Intelの最新CPU「Core Ultra 9 285K」がArrow Lakeアーキテクチャで登場した。多くの期待が寄せられていたが、AMDの人気ゲーム用CPUである「Ryzen 7 7800X3D」との直接対決でどのような結果を残すのか注目されている。
Intelは今回、長年の特徴であったハイパースレッディングを廃止し、より効率性にフォーカスしているが、ゲーム性能では5%劣るとされる。この差はユーザーにとってどれほどの意味を持つのか、詳しく見ていこう。
Intel Core Ultra 285KとAMD Ryzen 7 7800X3Dの基本スペック比較
Intel Core Ultra 285Kは、24コアという強力なハイブリッド設計を特徴とし、8つのPコアと16のEコアを搭載している。この構成により、シングルスレッドのパフォーマンスを保ちながら、マルチコアの作業負荷にも対応することが可能だ。さらに、最大5.5GHzのブースト周波数や6400MT/sのメモリサポートにより、高い処理能力を誇る。
一方で、AMD Ryzen 7 7800X3Dは、8コア16スレッドの設計で、96MBもの大容量L3キャッシュを搭載している。このキャッシュ量は特にゲームにおいて顕著な効果を発揮し、データの高速アクセスを必要とするゲームタイトルで優位性を見せる。また、5nmプロセスを採用し、低い消費電力で動作する点も特徴だ。

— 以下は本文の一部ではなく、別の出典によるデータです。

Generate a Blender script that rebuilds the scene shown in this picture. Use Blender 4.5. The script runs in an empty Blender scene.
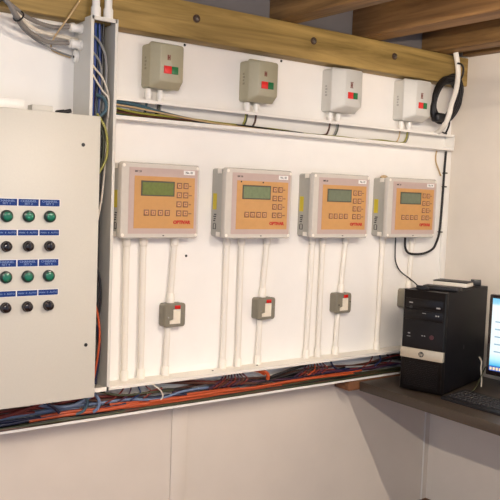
import bpy, bmesh, math, random
from mathutils import Vector, Matrix
random.seed(7)
SC = bpy.context.scene
COL = SC.collection
PI = math.pi

# ------------------------------------------------------------------ camera
cam_d = bpy.data.cameras.new('camera')
cam = bpy.data.objects.new('camera', cam_d)
COL.objects.link(cam)
YAW, PITCH, ROLL = 0.6305, -0.0734, 0.0377
Fv = Vector((math.sin(YAW)*math.cos(PITCH), math.cos(YAW)*math.cos(PITCH), math.sin(PITCH)))
Rv = Vector((math.cos(YAW), -math.sin(YAW), 0))
Uv = Rv.cross(Fv)
R2 = Rv*math.cos(ROLL) + Uv*math.sin(ROLL)
U2 = -Rv*math.sin(ROLL) + Uv*math.cos(ROLL)
m = Matrix((R2, U2, -Fv)).transposed().to_4x4()
m.translation = Vector((-1.1974, -2.4622, 1.4521))
cam.matrix_world = m
cam_d.sensor_width = 36
cam_d.lens = 777.74/500*36
cam_d.clip_start = 0.05
SC.camera = cam

# ------------------------------------------------------------------ world, exposure
W = bpy.data.worlds.new('world')
SC.world = W
W.use_nodes = True
bgn = W.node_tree.nodes['Background']
bgn.inputs[0].default_value = (0.68, 0.78, 1.0, 1)
bgn.inputs[1].default_value = 0.95
SC.view_settings.view_transform = 'Standard'
SC.view_settings.look = 'None'
SC.view_settings.gamma = 1
SC.view_settings.use_curve_mapping = False
SC.view_settings.exposure = 0.10
TUBE_A, TUBE_B = 305.0, 430.0           # emission of the two fluorescent tubes
TUBE_COL = (1.0, 0.87, 0.74)

# ------------------------------------------------------------------ materials
def lin(c):
    return tuple(((x/255)/12.92 if x/255 <= 0.04045 else ((x/255+0.055)/1.055)**2.4) for x in c)

MATS = {}
def mat(name, rgb, rough=0.5, *, spec=0.5, metal=0.0, bump=0.0, scale=60, var=0.04, emit=None, coat=0.0):
    if name in MATS:
        return MATS[name]
    M = bpy.data.materials.new(name)
    M.use_nodes = True
    nt = M.node_tree
    b = nt.nodes['Principled BSDF']
    b.inputs['Roughness'].default_value = rough
    b.inputs['Metallic'].default_value = metal
    b.inputs['Coat Weight'].default_value = coat
    b.inputs['Specular IOR Level'].default_value = spec
    tc = nt.nodes.new('ShaderNodeTexCoord')
    nz = nt.nodes.new('ShaderNodeTexNoise')
    nz.inputs['Scale'].default_value = scale
    nz.inputs['Detail'].default_value = 4
    nt.links.new(tc.outputs['Object'], nz.inputs['Vector'])
    rp = nt.nodes.new('ShaderNodeValToRGB')
    c = lin(rgb)
    rp.color_ramp.elements[0].position = 0.3
    rp.color_ramp.elements[1].position = 0.7
    rp.color_ramp.elements[0].color = tuple(max(0, x*(1-var)) for x in c) + (1,)
    rp.color_ramp.elements[1].color = tuple(min(1, x*(1+var)) for x in c) + (1,)
    nt.links.new(nz.outputs['Fac'], rp.inputs['Fac'])
    nt.links.new(rp.outputs['Color'], b.inputs['Base Color'])
    if bump:
        bp = nt.nodes.new('ShaderNodeBump')
        bp.inputs['Strength'].default_value = bump
        bp.inputs['Distance'].default_value = 0.002
        nt.links.new(nz.outputs['Fac'], bp.inputs['Height'])
        nt.links.new(bp.outputs['Normal'], b.inputs['Normal'])
    if emit:
        b.inputs['Emission Color'].default_value = tuple(emit[0]) + (1,)
        b.inputs['Emission Strength'].default_value = emit[1]
    MATS[name] = M
    return M

def wood(name, dark, light, axis, rough=0.65, grain=1.0):
    M = bpy.data.materials.new(name)
    M.use_nodes = True
    nt = M.node_tree
    b = nt.nodes['Principled BSDF']
    b.inputs['Roughness'].default_value = rough
    tc = nt.nodes.new('ShaderNodeTexCoord')
    mp = nt.nodes.new('ShaderNodeMapping')
    s = [16, 16, 16]
    s[axis] = 1.1
    mp.inputs['Scale'].default_value = s
    nt.links.new(tc.outputs['Object'], mp.inputs['Vector'])
    n1 = nt.nodes.new('ShaderNodeTexNoise')
    n1.inputs['Scale'].default_value = 1.6*grain
    n1.inputs['Detail'].default_value = 7
    n1.inputs['Roughness'].default_value = 0.62
    n1.inputs['Distortion'].default_value = 0.6
    nt.links.new(mp.outputs['Vector'], n1.inputs['Vector'])
    rp = nt.nodes.new('ShaderNodeValToRGB')
    e = rp.color_ramp.elements
    e[0].position = 0.30
    e[0].color = lin(dark) + (1,)
    e[1].position = 0.66
    e[1].color = lin(light) + (1,)
    nt.links.new(n1.outputs['Fac'], rp.inputs['Fac'])
    # knots
    v = nt.nodes.new('ShaderNodeTexVoronoi')
    v.inputs['Scale'].default_value = 3.2
    mp2 = nt.nodes.new('ShaderNodeMapping')
    s2 = [1.6, 1.6, 1.6]
    s2[axis] = 0.75
    mp2.inputs['Scale'].default_value = s2
    nt.links.new(tc.outputs['Object'], mp2.inputs['Vector'])
    nt.links.new(mp2.outputs['Vector'], v.inputs['Vector'])
    kr = nt.nodes.new('ShaderNodeValToRGB')
    kr.color_ramp.elements[0].position = 0.02
    kr.color_ramp.elements[0].color = (0.35, 0.30, 0.25, 1)
    kr.color_ramp.elements[1].position = 0.10
    kr.color_ramp.elements[1].color = (1, 1, 1, 1)
    nt.links.new(v.outputs['Distance'], kr.inputs['Fac'])
    mx = nt.nodes.new('ShaderNodeMix')
    mx.data_type = 'RGBA'
    mx.blend_type = 'MULTIPLY'
    mx.inputs[0].default_value = 1
    nt.links.new(rp.outputs['Color'], mx.inputs[6])
    nt.links.new(kr.outputs['Color'], mx.inputs[7])
    nt.links.new(mx.outputs[2], b.inputs['Base Color'])
    bp = nt.nodes.new('ShaderNodeBump')
    bp.inputs['Strength'].default_value = 0.25
    bp.inputs['Distance'].default_value = 0.002
    nt.links.new(n1.outputs['Fac'], bp.inputs['Height'])
    nt.links.new(bp.outputs['Normal'], b.inputs['Normal'])
    return M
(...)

こうした基本スペックの違いは、ユーザーが何を優先するかによって選択が左右される。Intelはマルチタスクや生産性重視の用途に適しており、AMDはゲーム用途に特化している。どちらもそれぞれの強みを持つCPUであることは間違いない。
ゲーム性能の違いはどこにあるのか?
Intel Core Ultra 285KとAMD Ryzen 7 7800X3Dのゲーム性能を比較すると、明確な差が現れる。特に、Ryzen 7 7800X3Dの96MBのL3キャッシュは、ゲームタイトルにおけるフレームレート向上に大きく寄与している。例えば、「Doom Eternal」では、Ryzenが526.4FPSを達成したのに対し、Intelは499.8FPSにとどまっている。

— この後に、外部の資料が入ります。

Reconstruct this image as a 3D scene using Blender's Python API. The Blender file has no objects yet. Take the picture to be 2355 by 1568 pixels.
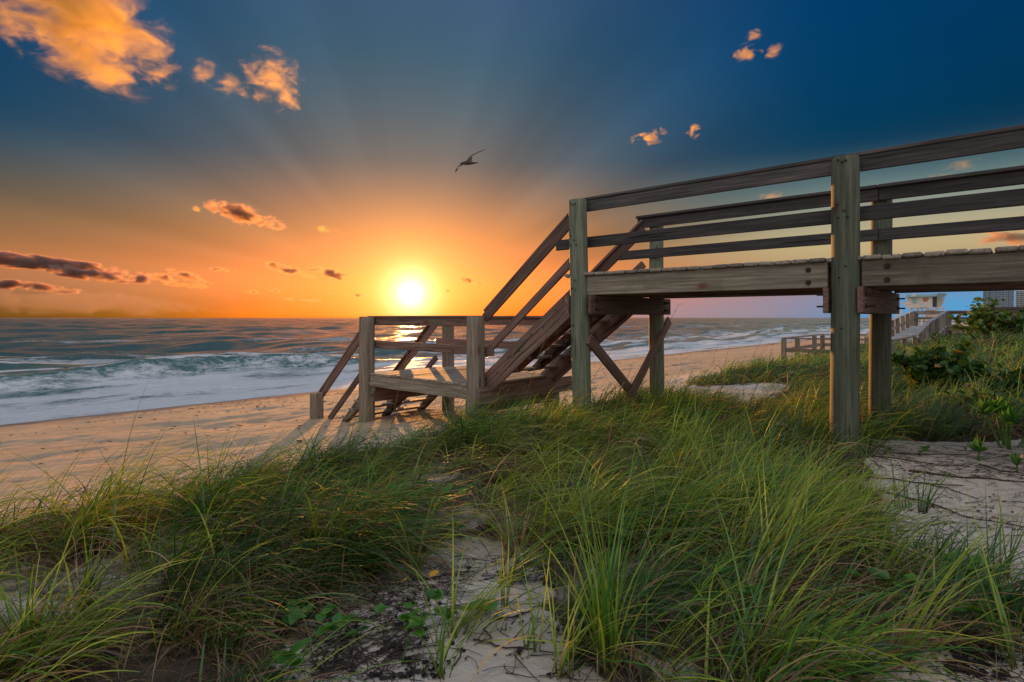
import bpy, bmesh, math, random
import numpy as np
from mathutils import Vector, Matrix, Euler

random.seed(7)
RNG = np.random.default_rng(11)
C = bpy.context.scene.collection
S = bpy.context.scene
R = math.radians

# ------------------------------------------------------------------ camera, sky, sun, exposure
F = 1308.0            # focal length in pixels of a 2354 px wide frame (20 mm on full frame)
CAMZ = 3.0            # eye height above the sea
cam = bpy.data.cameras.new('camera')
cam.sensor_width = 36.0
cam.lens = F / 2354.0 * 36.0
cam.shift_y = -(784.0 - 730.0) / 2354.0
cam.clip_start = 0.05
cam.clip_end = 40000.0
camo = bpy.data.objects.new('camera', cam)
C.objects.link(camo)
camo.location = (0, 0, CAMZ)
camo.rotation_euler = (R(90), 0, 0)
S.camera = camo

SUN_AZ, SUN_EL = -10.1, 2.4
sdir = Vector((math.sin(R(SUN_AZ)) * math.cos(R(SUN_EL)), math.cos(R(SUN_AZ)) * math.cos(R(SUN_EL)), math.sin(R(SUN_EL))))
sun = bpy.data.lights.new('sun', 'SUN')
sun.energy = 5.0
sun.angle = R(0.53)
sun.color = (1.0, 0.42, 0.10)
suno = bpy.data.objects.new('sun', sun)
C.objects.link(suno)
suno.location = (0, 0, 30)
suno.rotation_euler = (-sdir).to_track_quat('-Z', 'Y').to_euler()

S.render.engine = 'CYCLES'
S.cycles.use_denoising = True
S.cycles.max_bounces = 6
S.cycles.diffuse_bounces = 3
S.cycles.glossy_bounces = 3
S.cycles.transmission_bounces = 4
S.cycles.volume_bounces = 1
S.cycles.transparent_max_bounces = 8
S.cycles.caustics_reflective = False
S.cycles.caustics_refractive = False
S.cycles.volume_step_rate = 0.6
S.view_settings.view_transform = 'Standard'
S.view_settings.look = 'None'
S.view_settings.gamma = 1.0
S.view_settings.exposure = 0.2
S.view_settings.use_curve_mapping = False

world = bpy.data.worlds.new('World')
S.world = world
world.use_nodes = True


class NT:
    """small helper for wiring node trees"""
    def __init__(self, nt):
        self.nt = nt

    def n(self, typ, **kw):
        nd = self.nt.nodes.new(typ)
        for k, v in kw.items():
            setattr(nd, k, v)
        return nd

    def put(self, sock, v):
        if v is None:
            return
        if hasattr(v, 'is_output') or isinstance(v, bpy.types.NodeSocket):
            self.nt.links.new(v, sock)
        else:
            sock.default_value = v

    def m(self, op, a, b=None, c=None, clamp=False):
        nd = self.n('ShaderNodeMath', operation=op, use_clamp=clamp)
        self.put(nd.inputs[0], a)
        self.put(nd.inputs[1], b)
        self.put(nd.inputs[2], c)
        return nd.outputs[0]

    def vm(self, op, a, b=None, out=0):
        nd = self.n('ShaderNodeVectorMath', operation=op)
        self.put(nd.inputs[0], a)
        self.put(nd.inputs[1], b)
        return nd.outputs['Value' if out == 'v' else 0]

    def scale(self, col, f):
        nd = self.n('ShaderNodeVectorMath', operation='SCALE')
        self.put(nd.inputs[0], col)
        self.put(nd.inputs['Scale'], f)
        return nd.outputs[0]

    def mr(self, v, a, b, c=0.0, d=1.0, smooth=True):
        nd = self.n('ShaderNodeMapRange')
        nd.interpolation_type = 'SMOOTHSTEP' if smooth else 'LINEAR'
        nd.clamp = True
        self.put(nd.inputs[0], v)
        for i, q in enumerate((a, b, c, d)):
            self.put(nd.inputs[i + 1], q)
        return nd.outputs[0]

    def mix(self, f, a, b, mode='MIX'):
        nd = self.n('ShaderNodeMix', data_type='RGBA', blend_type=mode)
        self.put(nd.inputs[0], f)
        for s, v in ((nd.inputs[6], a), (nd.inputs[7], b)):
            if isinstance(v, tuple) and len(v) == 3:
                v = v + (1.0,)
            self.put(s, v)
        return nd.outputs[2]

    def ramp(self, f, stops, interp='LINEAR'):
        nd = self.n('ShaderNodeValToRGB')
        nd.color_ramp.interpolation = interp
        el = nd.color_ramp.elements
        while len(el) < len(stops):
            el.new(0.5)
        for e, (p, c) in zip(el, stops):
            e.position = p
            e.color = tuple(c) + (1.0,) if len(c) == 3 else c
        self.put(nd.inputs[0], f)
        return nd.outputs[0]

    def noise(self, vec, scale, detail=4.0, rough=0.55, dist=0.0, dims='3D', col=False):
        nd = self.n('ShaderNodeTexNoise', noise_dimensions=dims)
        if vec is not None:
            self.put(nd.inputs['W'] if dims == '1D' else nd.inputs['Vector'], vec)
        nd.inputs['Scale'].default_value = scale
        nd.inputs['Detail'].default_value = detail
        nd.inputs['Roughness'].default_value = rough
        nd.inputs['Distortion'].default_value = dist
        return nd.outputs[1 if col else 0]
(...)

また、「Horizon Forbidden West」でもRyzenは219.8FPSを記録し、Intelの202.6FPSを上回っている。これらの差は、ゲームによっては大きな違いを生むことがある。加えて、Ryzenの消費電力がIntelに比べて低いため、長時間のプレイでも温度や消費電力に対して優れた効率性を発揮する。
一方、Intel Core Ultra 285Kはゲーム以外の用途、特にマルチタスクや生産性重視のシナリオで強みを発揮するため、純粋なゲーミングマシンを求めるならRyzen 7 7800X3Dが優勢と言える。
生産性重視か、ゲーム性能重視か?
どちらのCPUを選ぶかは、ユーザーの用途による。Intel Core Ultra 285Kは、マルチコアのパワーを活かして生産性重視のタスクに最適だ。例えば、動画編集や3Dレンダリングといった負荷の高い作業では、24コアの構成が圧倒的な処理能力を発揮する。Cinebench R23では42,399のスコアを記録しており、AMD Ryzen 7 7800X3Dの17,646を大幅に上回る。
しかし、ゲーム用途においてはAMD Ryzen 7 7800X3Dが優勢である。特に、ゲームにおいて高いフレームレートを求める場合、Ryzen 7 7800X3DのL3キャッシュが効率的に働き、スムーズなプレイが可能となる。さらに、低い消費電力と温度管理の優位性もあり、長時間のプレイでも安心だ。
つまり、生産性を重視するならIntel、ゲーム性能を重視するならAMDという選択肢になる。用途に応じて最適なCPUを選ぶことが重要だ。
次世代CPUを待つべきか?
次世代のAMD Ryzen 9800X3Dのリリースが控えており、ゲーム性能を最優先に考えるユーザーにとっては、この待機が賢明かもしれない。Ryzen 7800X3Dが既にゲーム性能でIntelのフラッグシップを凌駕していることを考えると、9800X3Dはさらなる性能向上が期待される。
また、Ryzen 9800X3Dは同じAM5ソケットを採用するため、現在のRyzenシステムをそのまま流用できる点も魅力的である。一方、Intelの次世代CPUが登場するたびに新しいマザーボードが必要になる場合が多い。
しかし、次世代CPUがリリースされるまで待つ必要があるかどうかは、現時点での用途に依存する。もし生産性重視で今すぐに新しいシステムが必要なら、Intel Core Ultra 285Kが最適だが、ゲームに特化したマシンを構築するなら、9800X3Dの登場を待つ価値がある。